Perhaps the incident that garnered the most attention over the weekend, though, was the disqualification of pro player Bart Van Etten. A major error was made in a feature match between Bart and Javier Dominguez, one that went unnoticed in real time. While some argued it looked like an easy mistake to make, a disqualification was ultimately handed out to Bart after an investigation.

Notably, Bart has been under fire for cheating scandals in the past, so this issue happening on camera was certainly not a good look. Let’s go over the events that led to an investigation in the first place and the ultimate disqualification.

Goyf Error Strikes Again


The events that lead to the disqualification occurred in game three of round 13. On turn three, Javier cast a copy of Phlage, Titan of Fire’s Fury from his hand. When it entered the battlefield, he targeted Bart’s Nethergoyf to deal three damage to it and gain three life. At this point, Nethergoyf was a 2/3, as two card types were in Bart’s graveyard.

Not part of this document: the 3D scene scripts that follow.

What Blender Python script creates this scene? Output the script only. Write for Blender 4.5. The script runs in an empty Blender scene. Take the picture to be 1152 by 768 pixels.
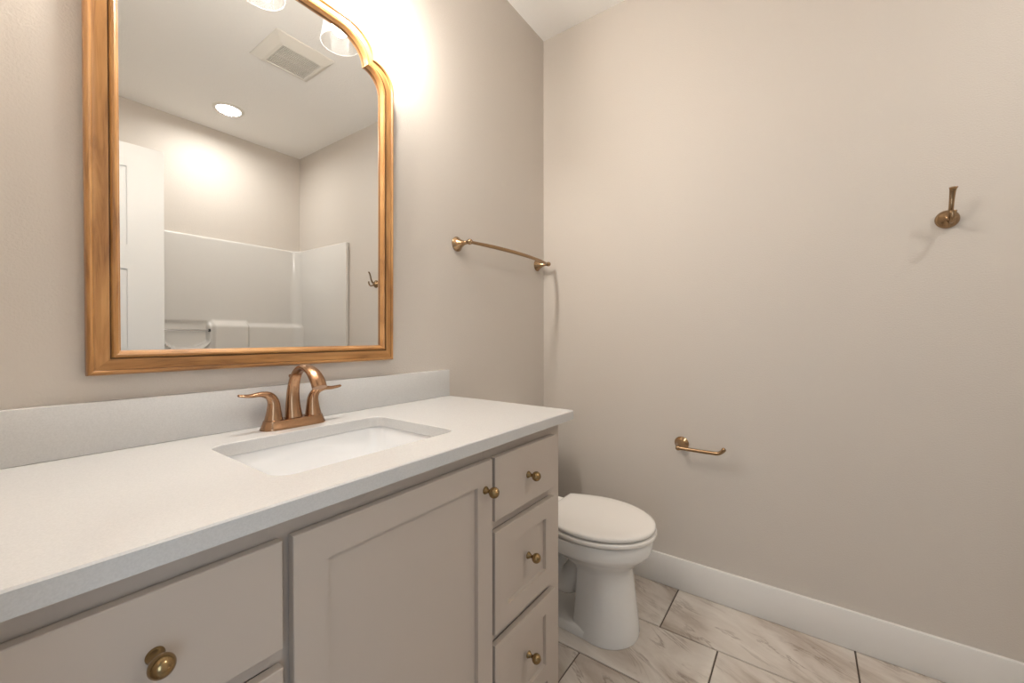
import bpy, bmesh, math, random
from mathutils import Vector, Matrix

# ------------------------------------------------------------------ camera, world, lights, exposure
sc = bpy.context.scene
C = sc.collection
PI = math.pi
cam_d = bpy.data.cameras.new('camera'); cam = bpy.data.objects.new('camera', cam_d); C.objects.link(cam)
cam_d.sensor_fit = 'HORIZONTAL'; cam_d.sensor_width = 36.0
cam_d.lens = 453.2989 / 1152 * 36.0
cam_d.clip_start = 0.02
_y, _p, _r = math.radians(35.9827), math.radians(-0.5913), math.radians(-0.0594)
d = Vector((math.cos(_y), math.sin(_y), 0)); r = Vector((math.sin(_y), -math.cos(_y), 0)); u = Vector((0, 0, 1))
d2 = d*math.cos(_p) + u*math.sin(_p); u2 = u*math.cos(_p) - d*math.sin(_p)
r3 = r*math.cos(_r) + u2*math.sin(_r); u3 = u2*math.cos(_r) - r*math.sin(_r)
M = Matrix.Identity(4)
for i in range(3):
    M[i][0], M[i][1], M[i][2] = r3[i], u3[i], -d2[i]
M[0][3], M[1][3], M[2][3] = -1.8964, -1.162, 1.1281
cam.matrix_world = M
sc.camera = cam

sc.view_settings.view_transform = 'Standard'
sc.view_settings.look = 'None'
sc.view_settings.gamma = 1.0
sc.view_settings.use_curve_mapping = False
sc.view_settings.exposure = 0.56

BULB = 320.0            # radiance of the three vanity bulbs
DOWNLIGHT = 9.0       # radiance of the recessed lamp lens
DAY = 10.0             # watts of the added daylight lamp at the unseen hall's far end
DAY2 = 4.0            # watts of the added daylight lamp in the unseen hall facing the doorway
BULB_COL = (1.0, 0.94, 0.87)
DOWN_COL = (1.0, 0.97, 0.93)
DOWN_W = 7.0          # watts of the recessed downlight
DAY_COL = (0.62, 0.81, 1.0)

w = bpy.data.worlds.new('world'); sc.world = w; w.use_nodes = True
w.node_tree.nodes['Background'].inputs[0].default_value = (0.70, 0.84, 1.0, 1)
w.node_tree.nodes['Background'].inputs[1].default_value = 1.0

def area(name, loc, size, sy, power, col, rot):
    l = bpy.data.lights.new(name, 'AREA'); l.shape = 'RECTANGLE'; l.size = size; l.size_y = sy
    l.energy = power; l.color = col
    o = bpy.data.objects.new(name, l); o.location = loc; o.rotation_euler = rot; C.objects.link(o); return o
area('added_hall_daylight_far', (-2.78, -2.69, 1.35), 1.1, 1.5, DAY, DAY_COL, (PI/2, 0, 0))  # added lamp in the unseen hall, aimed to cool the back wall
area('added_hall_daylight_west', (-3.40, -1.04, 1.00), 0.9, 0.5, DAY2, (0.66, 0.82, 1.0), (0, -PI/2, 0))  # added lamp facing the doorway, meant to brighten the ceiling; no glass door there

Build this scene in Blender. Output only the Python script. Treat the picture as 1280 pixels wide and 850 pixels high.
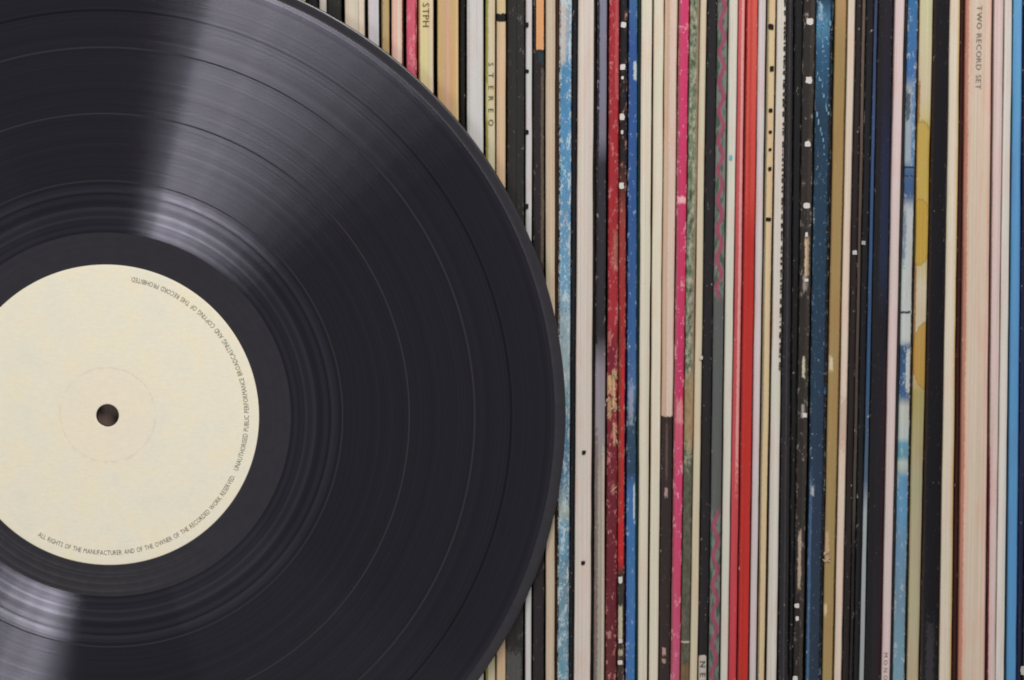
import bpy, bmesh, math, random
from mathutils import Vector, noise as mnoise

for o in list(bpy.data.objects): bpy.data.objects.remove(o)
S = bpy.context.scene
C = S.collection
MM = 0.001
# ------------------------------------------------------------------ camera
PITCH, DIST, PXMM = 0.125, 1200.0, 3.795         # radians, mm, photo pixels per mm at the aim point
FPX = PXMM * DIST
cam = bpy.data.cameras.new('camera'); camo = bpy.data.objects.new('camera', cam); C.objects.link(camo)
cam.sensor_width = 36; cam.lens = 36 * FPX / 1280; cam.clip_start = 0.05; cam.clip_end = 20
camo.location = (0, -DIST * MM * math.cos(PITCH), DIST * MM * math.sin(PITCH))
camo.rotation_euler = (math.pi / 2 - PITCH, 0, 0)
S.camera = camo
# ------------------------------------------------------------------ world, lamps, exposure
W = bpy.data.worlds.new('World'); S.world = W; W.use_nodes = True
W.node_tree.nodes['Background'].inputs[0].default_value = (0.95, 0.93, 1.0, 1)
W.node_tree.nodes['Background'].inputs[1].default_value = 0.21
CENX, CENZ = -133.5 * MM, -25.0 * MM               # centre of the record

def softbox(name, az0, az1, elev, dist, height, power, col=(1, .975, .95)):
    """studio softbox beside the camera; az = clock angle (degrees) seen from the record, elev = degrees off its axis"""
    az = math.radians((az0 + az1) / 2); e = math.radians(elev)
    d = Vector((math.sin(e) * math.sin(az), -math.cos(e), math.sin(e) * math.cos(az)))
    l = bpy.data.lights.new(name, 'AREA'); l.shape = 'RECTANGLE'
    l.size = 2 * dist * math.sin(e) * math.tan(math.radians((az1 - az0) / 2)); l.size_y = height
    l.energy = power; l.color = col
    o = bpy.data.objects.new(name, l); C.objects.link(o)
    o.location = Vector((CENX, 0, CENZ)) + d * dist
    z = d.normalized(); x = Vector((math.cos(az), 0, -math.sin(az))); y = z.cross(x)
    from mathutils import Matrix
    o.matrix_world = Matrix.Translation(o.location) @ Matrix((x, y, z)).transposed().to_4x4()
    return o
# two studio softboxes, each with a lit centre that falls off towards one side
def graded(a0, a1, flat, elev, dist, height, dens, n):
    softbox('softbox', a0, a0 + flat, elev, dist, height, dens * flat)
    w = (a1 - a0 - flat) / n
    for k in range(n):
        f = (1 - (k + .5) / n) ** 1.25
        softbox('softbox', a0 + flat + k * w, a0 + flat + (k + 1) * w, elev, dist, height, dens * f * w)
graded(9, 55, 9, 50, 1.0, 0.40, .31, 7)
graded(200, 224, 5, 38, 1.8, 0.60, .50, 5)
softbox('fill_softbox', 140, 172, 46, 1.4, 0.50, 0.45)

S.view_settings.view_transform = 'Standard'; S.view_settings.look = 'None'
S.view_settings.exposure = 0.0; S.view_settings.gamma = 1.0; S.view_settings.use_curve_mapping = False
S.render.engine = 'CYCLES'
S.cycles.filter_width = 1.9
S.cycles.max_bounces = 6

# ------------------------------------------------------------------ helpers
def lin(c):
    return tuple(((v / 255) / 12.92 if v / 255 <= 0.04045 else ((v / 255 + 0.055) / 1.055) ** 2.4) for v in c)
K = 0.94
def alb(c):
    l = lin(c); y = .3 * l[0] + .6 * l[1] + .1 * l[2]
    return tuple(max(0.005, (v * .98 + y * .02) * K - 0.004) for v in l) + (1,)

SPY = 4.5 * MM                                     # plane of the spines, behind the record
def plane_at(px, row, Y=SPY):
    """photo pixel -> point (x, z) on the upright plane y = Y"""
    dx, dz = (px - 640) / FPX, (425 - row) / FPX
    cp, sp = math.cos(PITCH), math.sin(PITCH)
    d = Vector((dx, cp + dz * sp, -sp + dz * cp))
    t = (Y - camo.location.y) / d.y
    p = camo.location + d * t
    return p.x, p.z
def row_of(z, Y=SPY):
    cp, sp = math.cos(PITCH), math.sin(PITCH)
    q = Vector((0, Y, z)) - camo.location
    return 425 - FPX * (q.y * sp + q.z * cp) / (q.y * cp - q.z * sp)

def mesh(name, verts, faces, mat, parent=None, smooth=True, uvs=None):
    me = bpy.data.meshes.new(name); me.from_pydata(verts, [], faces); me.update()
    if smooth: me.polygons.foreach_set('use_smooth', [True] * len(me.polygons))
    if uvs:
        uv = me.uv_layers.new(name='UVMap')
        for lp in me.loops: uv.data[lp.index].uv = uvs[lp.vertex_index]
    if mat: me.materials.append(mat)
    o = bpy.data.objects.new(name, me); C.objects.link(o)
    if parent: o.parent = parent
    return o
def empty(name, loc, label, cat, group=None):
    o = bpy.data.objects.new(name, None); C.objects.link(o); o.location = loc
    o.empty_display_size = .02
    o['label'] = label; o['category'] = cat
    if group: o['group'] = group
    return o

_gl = {}
def glyph(ch):
    if ch in _gl: return _gl[ch]
    cu = bpy.data.curves.new('g', 'FONT'); cu.body = ch; cu.size = 1.0; cu.resolution_u = 2
    ob = bpy.data.objects.new('g', cu)
    C.objects.link(ob)
    dg = bpy.context.evaluated_depsgraph_get()
    me = bpy.data.meshes.new_from_object(ob.evaluated_get(dg))
    v = [tuple(p.co) for p in me.vertices]; f = [tuple(p.vertices) for p in me.polygons]
    bpy.data.objects.remove(ob); bpy.data.curves.remove(cu); bpy.data.meshes.remove(me)
    w = (max(p[0] for p in v) - min(p[0] for p in v)) if v else .3
    x0 = min(p[0] for p in v) if v else 0
    _gl[ch] = (v, f, w, x0)
    return _gl[ch]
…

With Phlage’s triggered ability on the stack, Bart cast Not Dead After All targeting Nethergoyf. He then let Phlage’s ability resolve, returned Nethergoyf to the battlefield tapped, and put a Wicked Role token on the Nethergoyf. Clearly, this was used to indicate that the Nethergoyf had died and was returned to play via Not Dead After All.

The problem here was that once Not Dead After All resolved and went to Bart’s graveyard, Bart now had three card types in the graveyard. As such, Nethergoyf would be a 3/4, and would naturally live past Phlage’s trigger. This means that Nethergoyf should not have had a Wicked Role token attached to it in the first place. This can be a big deal in the game, especially considering how much of Javier’s removal is damage-based.

At the end of the day, it’s not exactly unusual for errors like this to happen, nor for them to be noticed mid-match by either player. Tarmogoyf math has led to many judge calls over the years, commonly when Tarmogoyf is targeted by a damage-dealing Instant such as Lightning Bolt. With this in mind, it makes sense why no disqualification happened early on.

Read More: MTG Foundations Is Already an Incredibly Controversial Set

The Decision

Phlage, Titan of Fire's Fury

Despite the fact that the incident occurred in round 13, the actual disqualification decision didn’t come until midway through round 14. The issue at hand wasn’t actually pointed out to judge staff until during round 14, long after the match had already concluded. However, this prompted an investigation from judges.

Typically, investigations are used to help determine a player’s intent. The reality is, Game Rule Violations (GRVs) happen all the time in major tournaments. Something as simple as accidently drawing a second card for the turn as two cards stuck together would constitute a GRV. Most times, simple warnings are issued. From there, judges keep track of a player’s GRVs, since repeated offenses can result in a larger punishment. Where things get dicey, though, is if judges determine that you committed a GRV on purpose to try to gain an advantage.

This is exactly what happened in Bart’s case. While we obviously don’t know what happened during the investigation behind the scenes, it’s quite likely that judges asked both Bart and Javier for their sides of the story. Coupling this information with the footage of the match itself, and a conclusion can often be reached.

Some players speculate that Bart’s immediate willingness to attack for 4 damage with the Nethergoyf on the following turn played a role in the final decision. The logic there is that, by announcing an attack for four, Bart would’ve clearly recognized the three card types in his graveyard alongside the Wicked Role token, which shouldn’t have been attached in the first place. There’s definitely more to the story, but specific details were not made available to the public. What we do know is that Bart was disqualified due to his intent to commit a GRV, and that the result of the round 13 match was subsequently reversed.

Read More: Amazing Double Flare Combo Deck Emerges Out of Nowhere!

Player Reaction

Bloodstained Mire

When footage first surfaced of the inherent error, many players were quick to react to what they saw. From the initial clip alone, it makes sense why many players would believe this was nothing more than an honest mistake. Part of the reason this clip blew up on Twitter the way it did, though, was because of Bart’s previous run-ins with cheating problems on camera.

Years ago, Bart was seemingly caught cheating on camera on Twitch. After cracking Mishra’s Bauble and seeing that he had a mediocre card on the top of his deck, he cracked his Bloodstained Mire on the opponent’s upkeep in response to the Bauble trigger. He then semi-shuffles his deck in a very awkward manner, appearing to mess with the order of the cards himself. Afterwards, he did not offer the opponent the opportunity to cut his deck, then drew a copy of Terminate that helped him win the game.

This occurrence, along with others, had many players skeptical about Bart’s intent, believing he shouldn’t be given the benefit of the doubt. Bart’s previous problems likely played a role in the thorough investigation that took place, as well as the write-up that was released to the public. A disqualification report like this hasn’t been done since the disqualification of Yuuya Watanabe a while back.

Cheating is unfortunately something that players and judges constantly need to be on the lookout for. It’s nice to see a written report get released to keep people updated on the situation at hand. This disqualification also showcases that action can indeed be taken long after the issue occurred originally. Players are not sure whether or not Bart really cheated, but whatever investigation took place did ultimately lead to his disqualification. Make sure to be cognizant of any ill intentions from your opponents, and don’t hesitate to get judges involved if anything looks suspicious.